I still follow them. I have said to a few people that I like Zico (Kiatisuk Senamuang), who is the present coach. I brought him into the set-up, and would have liked him to be with us all the time as the first-team coach. I liked the way he trained players and he spoke perfect English, which was very helpful for me. But he wanted to enhance his coaching abilities by going overseas, so unfortunately he left [after a while].

I always said to (Football Association of Thailand president and FIFA Executive Committee member) Worawi Makudi that Zico should be the head coach after I leave Thailand. This is how much I respect him. He’s done a great job by bringing through so many young players into the national team. He is obviously very disciplined but he knows what he is doing on the training pitch. That’s why Thailand have been so successful in the AFF Suzuki Cup.

Thailand succeeded without the services of top striker Teerasil Dangda, a player whom you once coached in the national team and is now playing in Europe with Spanish side Almeria. What do you make of his breakthrough into one of the toughest top-flights in the world?

He is a very skilful and good player and I always felt he could go on and do well in the European league.
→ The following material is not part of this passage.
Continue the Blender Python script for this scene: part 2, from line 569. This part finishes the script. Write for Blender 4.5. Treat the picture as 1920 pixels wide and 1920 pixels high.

I haven’t really followed him on how well he is doing in Spain. But what he is doing has enhanced Thai players to be able to go abroad if he does well there.

You were once an endorser of New Balance football boots during your playing days. With the likes of Nike, Adidas and Puma dominating the football gear market, do you foresee New Balance being able to make a triumphant return to football next year?

New Balance can challenge anybody. With basketball shoes and running shoes, they are always among the best throughout the world. The owner of the brand (present Liverpool FC owner J. W. Henry) is very wealthy and his brand can compete with the giants. It’s just actually getting back into the football market and getting a stamp of authority. They can do really well.